Não era muito ligado em astronomia, acreditava em astrologia e pouco ou quase nada nas ciências — Leis de Kepler -Johannes Kepler (1571-1630) - e Leis de Newton - Isaac Newton (1643-1727) - só fui aprender muitos anos depois por conta própria —, também não era muito roqueiro. O meu mundo era tão carente de acontecimentos, que estes tiveram uma magnitude extraordinária. A banda de rock Kiss apareceu até no Scooby-Doo — desenho animado que era um sucesso na época. Era o ano de 1983, nesse período eles ainda se apresentavam mascarados, o Kiss mexeu com o Brasil na turnê do disco Creatures of the Night. I Love it Loud — Eu Amo Isso — tocava todo tempo nas rádios, e os fãs, eufóricos, nem se importaram com as críticas negativas da imprensa, despreparada para lidar com uma banda cercada de mistérios. O show lotou o estádio do Morumbi em junho deste ano. O refrão da música é demais, até hoje mexe comigo, mesmo não me atentando para a tradução, que só descobri 40 anos depois, a vida sem o Google era muito mais escassa de informações. Não aguentei não copiar e colar aqui este refrão tão impactante:

“I'm a sick fuck, I like a quick fuck (whoop!)
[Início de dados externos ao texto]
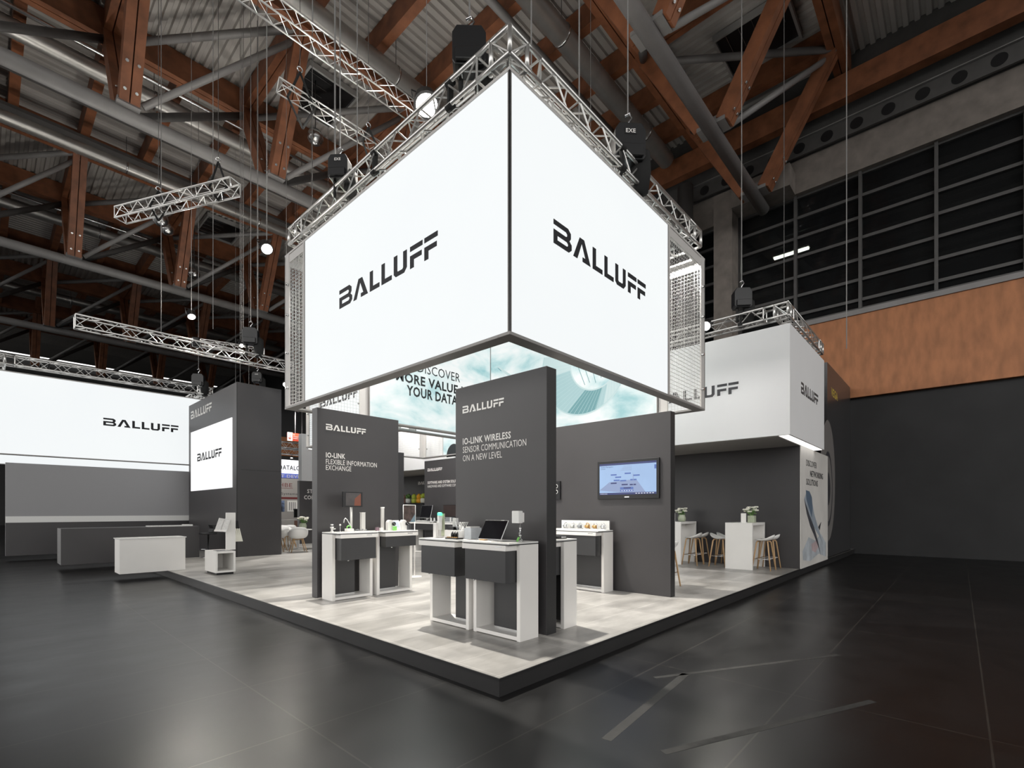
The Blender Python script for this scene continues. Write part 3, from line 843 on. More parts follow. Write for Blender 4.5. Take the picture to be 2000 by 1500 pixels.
hoist(8.65, 0.75, 6.0, -0.9, 'black chain hoist on the truss ring of the plain white fabric box', False, 1.0)
# black wraps on the truss
for (x, y, z, lab) in ((0.68, 1.45, 6.1, 'black webbing wrap on the left truss run near the top corner'), (2.92, 0.5, 6.1, 'black webbing wrap on the right truss run'), (0.68, 3.05, 6.1, 'black webbing wrap halfway along the left truss run'), (8.58, 0.75, 5.62, 'black webbing wrap on the right white box truss')):
    a = (0, 1) if x < 1 or x > 8 else (1, 0)
    mb = MB()
    for dz in (0, 0.27):
        mb.tube((x - a[0] * 0.05, y - a[1] * 0.05, z + dz), (x + a[0] * 0.05, y + a[1] * 0.05, z + dz), 0.045, 10)
    mb.beam((x, y, z), (x + 0.02, y + 0.02, z + 0.27), 0.07, 0.03); 
    tag(mb.build('webbing_wrap', M_blackcloth), lab, 'strap')

# spot lamps whose lenses are seen lit
def flood(loc, aim, power, label, size=0.09, color=(1.0, 0.95, 0.86), ang=2.0, hang=None, lens=None):
    t = thing('spot_lamp', label, 'spot lamp', loc)
    t.rotation_euler = (V(aim) - V(loc)).to_track_quat('-Z', 'Y').to_euler()
    bpy.context.view_layer.update()
    MB().lathe([(size * .7, 0.22), (size * 1.05, 0.16), (size * 1.1, 0.0), (size * 1.25, -0.03)], (0, 0, 0), 14).build('lamp_body', M_black, t)
    MB().lathe([(size, -0.031), (size, -0.036)], (0, 0, 0), 16).build('lens', lens or M_bloom, t)
    mb = MB(); mb.path([(-size * 1.3, 0, 0.05), (-size * 1.3, 0, 0.28), (size * 1.3, 0, 0.28), (size * 1.3, 0, 0.05)], 0.012, 6); mb.build('yoke', M_black, t)
    if hang is not None:
        inv = t.matrix_world.inverted()
        MB().tube(inv @ V(loc), inv @ V((loc[0], loc[1], hang)), 0.006, 5).build('hanger_wire', M_rope, t)
    d = bpy.data.lights.new('lamp_beam', 'SPOT'); d.energy = power; d.color = color; d.spot_size = ang; d.spot_blend = 0.7; d.shadow_soft_size = 0.10
    lo = bpy.data.objects.new('lamp_beam', d); COL.objects.link(lo); lo.parent = t; lo.location = (0, 0, -0.06)
    return t
flood((2.62, 4.43, 9.0), (1.3, 0.9, 0), 4600, 'bright spot lamp at the end of the upper truss, top of picture', 0.20, ang=1.5, hang=18)
flood((1.10, 7.95, 7.0), (1.0, 2.0, 0), 800, 'bright spot lamp glowing left of the big lightbox', 0.105, hang=18)
flood((1.06, 13.3, 7.0), (1.2, 9.0, 0), 800, 'bright spot lamp at the left edge above the white lattice truss', 0.09, hang=18)
flood((3.60, 13.0, 5.48), (0.4, 9.5, 0), 160, 'bright spot lamp beside the top right edge of the dark tower', 0.09, hang=18)
flood((8.40, 1.46, 5.73), (2.0, 0.5, 1.0), 350, 'bright spot lamp at the left end of the right white box truss', 0.10, ang=1.3)
flood((2.45, 13.5, 6.56), (0.5, 8.0, 0), 300, 'small spot lamp below the black hoist above the dark tower', 0.06, hang=18)
# work lights clipped inside the truss ring, aimed into the stand
for (x, y, ax, ay, az, p, lab) in ((1.2, 3.2, 1.2, 2.4, 0, 200, 'clip-on spot lamp inside the truss ring, left side'), (3.0, 5.4, 2.4, 3.2, 0, 900, 'clip-on spot lamp inside the truss ring, back side'),
                 (5.3, 3.2, 3.8, 2.0, 0, 420, 'clip-on spot lamp inside the truss ring, right side'), (3.1, 1.1, 3.9, 2.4, 0, 420, 'clip-on spot lamp inside the truss ring, front right run'),
                 (1.2, 5.2, 1.5, 4.3, 0, 300, 'clip-on spot lamp inside the truss ring, left back corner')):
    flood((x, y, 6.0), (ax, ay, az), p * 0.55, lab, 0.07, (1.0, 0.97, 0.93), 2.3, lens=M_lens)
for (x, y, ax, ay, az, p, lab) in ((5.2, 8.8, 7.3, 9.6, 1.0, 900, 'spot lamp inside the second truss ring'), (5.0, 14.8, 4.6, 14.9, 0, 1100, 'spot lamp above the round white tables'),
                 (7.0, 20.0, 7.6, 23.0, 1.5, 900, 'added spot lamp lightening the neighbouring booth, above the white reception counter in the gap'),  # lamp added to lighten the dark neighbouring booth
                 (5.25, 0.75, 8.6, 0.8, 4.3, 330, 'added spot lamp hidden in the truss, brightening the left face of the plain white fabric box'),  # lamp added to brighten the fabric, tucked into the truss ring
                 (8.2, 4.5, 9.4, 1.9, 0, 900, 'spot lamp over the white fabric box near the bar tables'), (8.0, 12.7, 9.6, 13.0, 1.5, 700, 'spot lamp beside the white fabric box farther back')):
    flood((x, y, 6.1), (ax, ay, az), p, lab, 0.07, (1.0, 0.97, 0.93), (1.7 if x == 5.0 else 2.2), lens=M_lens, hang=18 if x > 6 else None)
# uplights added to brighten the roof, in place of light bounced off the stands
for (x, y, z, p, lab) in ((1.6, 5.2, 6.45, 600, 'added uplight brightening the roof, on the nearest truss ring, left'), (5.2, 2.2, 6.45, 420, 'added uplight brightening the roof, on the nearest truss ring, right'),
                  (1.0, 12.6, 6.15, 650, 'added uplight brightening the roof, on the white lattice truss at left'), (4.4, 10.2, 6.45, 520, 'added uplight brightening the roof, on the second truss ring'), (-1.6, 19.4, 6.4, 700, 'added uplight brightening the roof, on the far left truss ring'),
                  (5.0, 22.0, 6.4, 700, 'added uplight brightening the roof deep in the hall'), (10.0, 18.0, 6.0, 400, 'added uplight brightening the roof, on the right truss ring')):
    flood((x, y, z), (x + 0.3, y + 0.6, 18), p, lab, 0.09, (1.0, 0.95, 0.88), 2.6, lens=M_lens, hang=18.4 if 'deep' in lab else None)
wire(2.45, 13.36, 6.5, 'thin wire holding the short lattice truss above the dark tower', M_rope, 0.009)
wire(0.6, 4.75, 9.1, 'thin wire holding the upper lattice truss that ends at the lamp', M_rope, 0.009)

# ================================================================== DARK DISPLAY WALLS
WL = M_whitevinyl
w1 = tag(MB().box(1.396, 0.599, 0, 1.576, 2.185, 3.09).build('display_wall', M_wall, bevel=0.003), 'tall dark display wall nearest the stand corner, two white counters in front', 'display wall')
MB().box(1.399, 0.5965, 0.002, 1.573, 0.599, 3.087).build('end_cap', M_fascia, w1)
logo((1.395, 2.037, 2.735), (0, -1, 0), 0.765, 0.096, WL, w1)
text('IO-LINK WIRELESS', (1.396, 2.036, 2.318), (0, -1, 0), 0.086, WL, w1, width=0.88, bold=0.022)
text('SENSOR COMMUNICATION', (1.396, 2.036, 2.205), (0, -1, 0), 0.086, WL, w1, width=1.13)
text('ON A NEW LEVEL', (1.396, 2.036, 2.092), (0, -1, 0), 0.086, WL, w1, width=0.73)
w2 = tag(MB().box(0.722, 4.845, 0, 2.285, 5.03, 3.12).build('display_wall', M_wall, bevel=0.003), 'dark display wall at left with a small monitor on a pole before it', 'display wall')
logo((0.87, 4.844, 2.773), (1, 0, 0), 0.735, 0.098, WL, w2)
text('IO-LINK', (0.87, 4.845, 2.315), (1, 0, 0), 0.086, WL, w2, width=0.345, bold=0.022)
text('FLEXIBLE INFORMATION', (0.87, 4.845, 2.207), (1, 0, 0), 0.086, WL, w2, width=0.955)
text('EXCHANGE', (0.87, 4.845, 2.108), (1, 0, 0), 0.086, WL, w2, width=0.455)
w3 = tag(MB().box(4.703, 0.628, 0, 4.866, 3.25, 3.08).build('display_wall', M_wall, bevel=0.003), 'dark display wall at right with the large wall screen', 'display wall')
MB().box(4.706, 0.6255, 0.002, 4.863, 0.628, 3.077).build('end_cap', M_fascia, w3)
w4 = tag(MB().box(3.6, 8.93, 0, 5.25, 9.11, 3.10).build('display_wall', M_wall, bevel=0.003), 'dark display wall half hidden behind the left display wall', 'display wall')
w5 = tag(MB().box(7.55, 7.6, 0, 7.73, 11.0, 3.17).build('display_wall', M_wall, bevel=0.003), 'dark display wall at the back about software and system solutions', 'display wall')
logo((7.549, 10.82, 2.80), (0, -1, 0), 0.80, 0.10, WL, w5)
text('SOFTWARE AND SYSTEM SOLUTIONS', (7.55, 10.82, 2.365), (0, -1, 0), 0.09, WL, w5, width=1.80, bold=0.02)
text('HARDWARE AND SOFTWARE COMBINED', (7.55, 10.82, 2.235), (0, -1, 0), 0.09, WL, w5, width=1.80)
# tall dark tower with a white screen
tw = tag(MB().box(2.31, 13.5, 0, 3.65, 18.65, 5.40).build('tower', M_wall, bevel=0.004), 'tall dark tower block at far left with a glowing white screen', 'tower')
MB().box(2.305, 13.499, 0, 2.325, 13.512, 5.40).build('corner_joint', M_black, tw)
MB().box(2.42, 13.4985, 2.70, 3.65, 13.50, 2.712).build('panel_joint', M_black, tw)
MB().box(2.285, 13.88, 2.16, 2.309, 18.3, 4.35).build('lit_screen', M_lit2, tw)
logo((2.284, 17.47, 3.21), (0, -1, 0), 2.65, 0.275, M_ink, tw)
logo((2.309, 18.37, 4.85), (0, -1, 0), 2.45, 0.29, WL, tw)

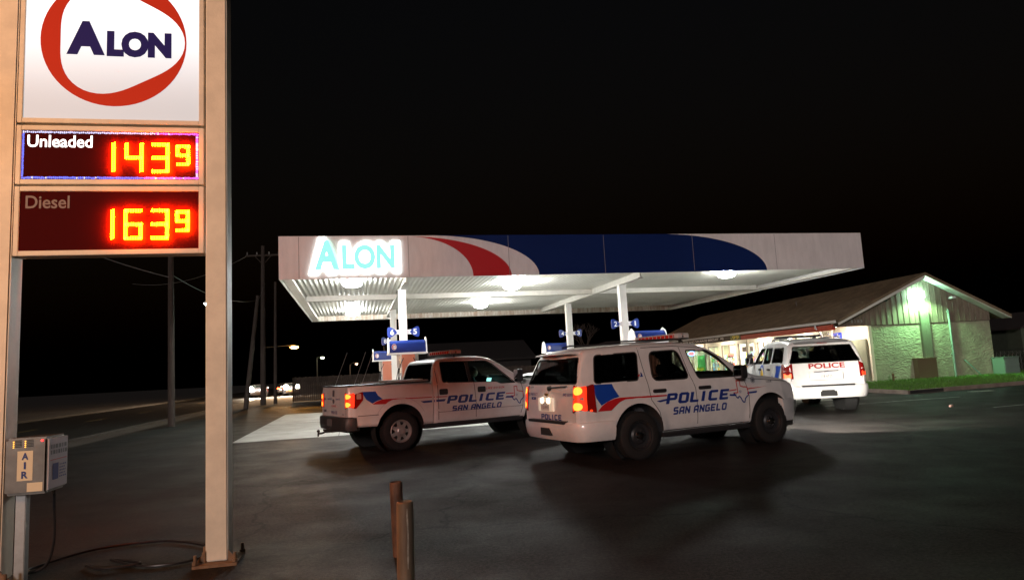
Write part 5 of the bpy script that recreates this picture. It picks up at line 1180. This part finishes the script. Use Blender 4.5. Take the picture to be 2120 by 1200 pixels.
# dark wooden fence
fn=thing('wooden_fence','tall dark board fence running behind the canopy from the road','fence',(-17.2,52.2,0),math.atan2(7.5,30))
b=MB(); rg=random.Random(8)
x=0
while x<44: b.box((x,-.012,.04),(x+.145,.012,1.86+rg.uniform(-.03,.03))); x+=.155
b.build('board',mat('fence_wood',(.05,.036,.026),.9,noise=.4,nscale=3),fn,smooth=0)
b=MB()
for x in range(0,45,3): b.box((x,.013,0),(x+.1,.11,1.8))
b.build('post',WOOD,fn,smooth=0)
hs=thing('house','dark low gabled house beyond the wooden fence','house',(-12,66,0),.25)
b=MB(); b.box((0,0,0),(14,9,2.7)); b.build('wall',mat('dark_house_wall',(.014,.012,.011),.9),hs); b=MB(); b.prism([(-.5,2.6),(4.5,4.6),(9.5,2.6),(9.5,2.75),(4.5,4.75),(-.5,2.75)],-.5,14.5,'x'); b.build('roof',mat('dark_house_roof',(.012,.009,.008),.9),hs)
b=MB(); b.box((3,-.03,1),(4.2,-.001,2.1)); b.build('window',emis('house_window',(1,.25,.12),.5),hs)
b=MB(); b.box((1.2,-.25,1.6),(1.5,-.001,1.75)); b.build('porch_lamp',emis('house_lamp',(1,.6,.4),3),hs)
def tree(label,x,y,h,seed,leaf=False):
    t=thing('tree',label,'tree',(x,y,0),0,'trees beyond the forecourt'); rg=random.Random(seed); tr=MB(); br=MB(); lf=MB()
    def grow(p,d,l,r,k):
        q=p+d*l; (tr if k==0 else br).tube([p,p+d*l*.5+Vector((rg.uniform(-.06,.06),rg.uniform(-.06,.06),0))*l,q],[r,r*.85,r*.7],6 if k<3 else 4)
        if k>=5 or r<.008:
            if leaf:
                for _ in range(10):
                    c=q+Vector([rg.gauss(0,.35) for _ in range(3)]); a=Vector([rg.uniform(-1,1) for _ in range(3)]).normalized()*.13; b_=a.orthogonal()*1.0; lf.add([c-a,c+b_*.6,c+a,c-b_*.6],[(0,1,2,3)])
            return
        for i in range(3 if k<4 else 2):
            e=(d+Vector([rg.uniform(-.75,.75),rg.uniform(-.75,.75),rg.uniform(-.15,.55)])).normalized(); grow(q,e,l*rg.uniform(.62,.85),r*.66,k+1)
    grow(Vector((0,0,0)),Vector((0,0,1)),h*.25,h*.017,0)
    tr.build('trunk',WOOD,t); br.build('limbs',WOOD,t)
    if leaf: lf.build('crown',mat('dark_foliage',(.05,.08,.03),.8,noise=.5,nscale=1),t,smooth=0)
tree('bare winter tree behind the 3 and 4 pump column',9,84,9,2)


# ================================================================= VEHICLES
tahoe_front(); tahoe_parked(); truck()
sedan('police_sedan','white police sedan with a roof light bar parked under the canopy between truck and SUV',(1.95,23.4,0),PI-.35+.0,PAINT,'police car',bar=True)
DKP=mat('dark_car_paint',(.05,.05,.06),.3,coat=.6)
sedan('car','dark oncoming car with two bright white headlamps on the far left road',(-29.5,78,0),-PI/2+.3,DKP,lit='front',group='cars on the road')
sedan('car','oncoming car with the most dazzling headlamps at the end of the wooden fence',(-26.6,80,0),-PI/2+.36,DKP,lit='front',group='cars on the road')
sedan('car','dark car driving away with red tail lamps on the road',(-28.6,84,0),PI/2+.23,DKP,lit='rear',group='cars on the road')

# ================================================================= PERSON (driver of the pickup)
def skin(name,verts,edges,radii,m,parent=None,sub=1,loc=None,rz=0):
    me=bpy.data.meshes.new(name); me.from_pydata(verts,edges,[]); o=bpy.data.objects.new(name,me); C.objects.link(o)
    md=o.modifiers.new('s','SKIN'); sv=me.skin_vertices[0] if me.skin_vertices else None
    if not me.skin_vertices:
        bm=bmesh.new(); bm.from_mesh(me); bm.verts.layers.skin.verify(); bm.to_mesh(me); bm.free()
    for v,r in zip(me.skin_vertices[0].data,radii): v.radius=(r,r) if not isinstance(r,tuple) else r; v.use_root=False
    me.skin_vertices[0].data[0].use_root=True
    s2=o.modifiers.new('u','SUBSURF'); s2.levels=sub; s2.render_levels=sub
    dg=bpy.context.evaluated_depsgraph_get(); dg.update(); n=bpy.data.meshes.new_from_object(o.evaluated_get(dg)); o.modifiers.clear(); o.data=n; n.name=name
    n.materials.clear(); n.materials.append(m); n.shade_smooth(); 
    if parent: o.parent=parent
    return o
SK=mat('skin',(.45,.26,.17),.6); UNI=mat('uniform_shirt',(.16,.36,.36),.8)
pr=thing('person','person in a pale blue green shirt sitting in the front of the police pickup','person',(-3.048,15.564,-.11),.554)
ox=2.5; oy=.25
skin('body',[(ox-.12,oy,1.02),(ox-.12,oy,1.22),(ox-.1,oy,1.40),(ox-.07,oy,1.50),(ox-.05,oy,1.58),(ox-.1,oy+.17,1.42),(ox+.0,oy+.23,1.2),(ox+.25,oy+.17,1.22),(ox-.1,oy-.17,1.42),(ox+.0,oy-.23,1.2),(ox+.25,oy-.17,1.22),(ox+.25,oy+.1,.98),(ox+.25,oy-.1,.98)],[(0,1),(1,2),(2,3),(3,4),(2,5),(5,6),(6,7),(2,8),(8,9),(9,10),(0,11),(0,12)],[.15,.145,.13,.065,.055,.075,.05,.035,.075,.05,.035,.09,.09],UNI,pr,2)
b=MB(); 
hv=[]; 
for i in range(13):
    th=PI*i/12
    for j in range(20):
        ph=2*PI*j/20; x,y,z=math.sin(th)*math.cos(ph),math.sin(th)*math.sin(ph),math.cos(th)
        fx=.098*x; 
        if x>.7 and abs(y)<.25 and abs(z+.05)<.3: fx+=.022
        if z<-.4: fx+=.012*(x>0)
        hv.append((ox-.02+fx,oy+.078*y*(1-.18*max(0,-z)),1.68+.122*z))
b.add(hv,[(i*20+j,i*20+(j+1)%20,(i+1)*20+(j+1)%20,(i+1)*20+j) for i in range(12) for j in range(20)])
for sy in (-1,1): b.lathe([(0,-.008),(.022,-.006),(.028,.006),(0,.008)],(ox-.03,oy+sy*.08,1.67),'y',10)
b.build('head',SK,pr)
b=MB(); b.add([(ox-.03+(x-ox+.02)*1.08,oy+(y-oy)*1.1,1.69+(z-1.68)*1.08) for x,y,z in hv[:20*6]],[(i*20+j,i*20+(j+1)%20,(i+1)*20+(j+1)%20,(i+1)*20+j) for i in range(5) for j in range(20)]); b.build('hair',mat('dark_hair',(.03,.02,.015),.7),pr)
for sy in(-1,1):
    b=MB(); c=Vector((ox+.27,oy+sy*.16,1.235)); b.prism(rrect(-.03,-.04,.03,.04,.015),-.012,.012,'z',M=Matrix.Translation(c))
    for k in range(4): b.tube([c+Vector((.02,(-.03+k*.02),.0)),c+Vector((.06,(-.03+k*.02),.012)),c+Vector((.075,(-.03+k*.02),-.012)),c+Vector((.06,(-.03+k*.02),-.03))],[.009,.009,.008,.007],6)
    b.tube([c+Vector((-.01,sy*-.035,0)),c+Vector((.03,sy*-.055,-.005)),c+Vector((.055,sy*-.05,-.015))],[.011,.01,.008],6); b.build('hand',SK,pr)

# sodium street lamp of the near roadside, behind the photographer's left shoulder (same kind as the one in view)
t=thing('street_lamp','orange sodium street lamp on a wooden pole at the near kerb behind the sign','street lamp',(-7.2,.4,0),0,'near street lamp')
b=MB(); b.cyl((0,0,0),(0,0,6.0),.15,.11,n=12); b.tube([(0,0,4.9),(.5,.1,5.3),(1.3,.2,5.4)],.04); b.build('pole',WOOD,t)
b=MB(); b.lathe([(0,.12),(.16,.09),(.24,-.02),(.22,-.05)],(1.45,.2,5.35),'z',16); b.build('lamp_head',GALV,t)
b=MB(); b.lathe([(.2,-.05),(.16,-.14),(0,-.18)],(1.45,.2,5.35),'z',16); b.build('bulb',emis('near_sodium_bulb',(1,.45,.09),60),t)
lamp('POINT','sodium_light',(1.45,.2,5.05),SODIUM,(1,.42,.12),t,.15)
# ================================================================= LAMPS of the place (light that each fixture throws)
lamp('SPOT','gable_lamp_light',SM@Vector((2.75,-.42,4.1)),1500,(.42,1,.45),None,.15,SM.to_3x3()@Vector((0,.12,-1)),spot_size=R(150),spot_blend=.6)
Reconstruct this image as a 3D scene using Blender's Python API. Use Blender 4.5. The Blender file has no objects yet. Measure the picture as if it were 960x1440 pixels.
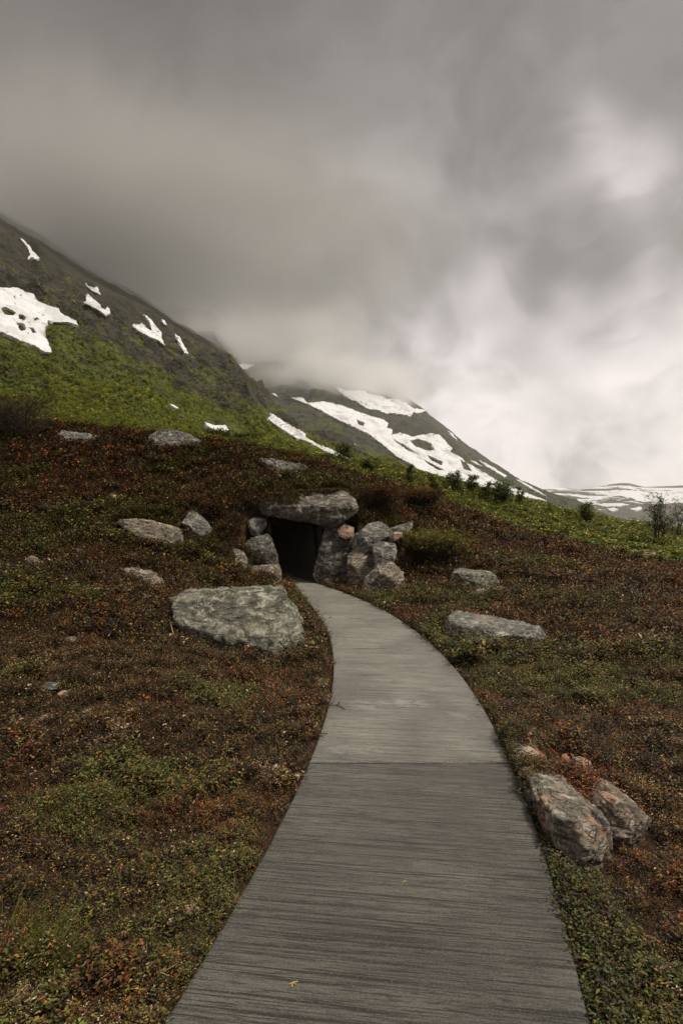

I'm a sick fuck, I like a quick fuck (whoop!)

I'm a sick fuck, I like a quick fuck (whoop!)

I'm a sick fuck, I like a quick fuck (whoop!)”

O cometa Halley não alcançou o impacto da banda Kiss, mas teve até figurinhas no chiclete Ping-Pong, chiclete era um doce muito consumido pelas crianças, quem não ficou banguela tem um rastro de obturações na boca. Na televisão só se falava no cometa, acabei não vendo sua passagem, pois tínhamos que dormir cedo, nem o cometa Halley que aparece por aqui a cada 76 anos — Edmond Halley (1720-1742) o astrônomo inglês que descobriu a periodicidade que o cometa seria visível pra nós, amigo de Newton — afrouxou às regras impostas pelos meus pais.

A copa de futebol era praticamente uma unanimidade, só se falava disso, este foi o gatilho da história que quero relembrar. O Brasil não ganhou a copa, foi uma frustração generalizada, vi até vizinhos chorando, quanta frivolidade numa vida.

Passada à copa do mundo muitos produtos ligados ao futebol, com a derrota, ficaram encalhados nas lojas. Minha mãe e meu pai ralavam muitíssimo para se alimentarem e alimentar três meninos e dentro do possível vesti-los e calça-los. Minha mãe atarefada pelas inúmeras responsabilidades inerentes à uma mãe de três meninos, certa tarde voltando de seu trabalho foi seduzida por uma promoção de calçados para meninos, só percebeu que eram chuteiras de futebol de campo — não sei se já existia futebol de salão — quando chegou em casa e nos mostrou, mas mesmo assim não baixou o topete, “vão usar sim, ninguém vai nem perceber!” Criança não tinha muita opinião lá em casa. Ainda bem que a estreia foi em um domingo na missa e não na escola. Às missas aos domingos pela manhã tinham uma organização particular, as crianças que faziam catecismo não ficavam com os pais, havia um lugar reservado para nós aos pés do padre — nos degraus do púlpito — e alguns bancos da frente ao lado esquerdo da nave principal da igreja. Fomos mais visualizados que o próprio Jesus naquela missa. Crianças são implacáveis com seus coleguinhas, nesse domingo nem ficamos para o catecismo, a chacota foi pesada. Diante de fatos não há argumentos, ainda bem, minha mãe ficou convencida que não era seguro irmos para à escola de chuteiras e também não jogávamos futebol, utilizamos nossas chuteiras de cravas longas em nossas aventuras no quintal.

Um roqueiro enrustido que curtia Kiss numa igreja de chuteira sem nenhuma simpatia por futebol não podia dar certo mesmo.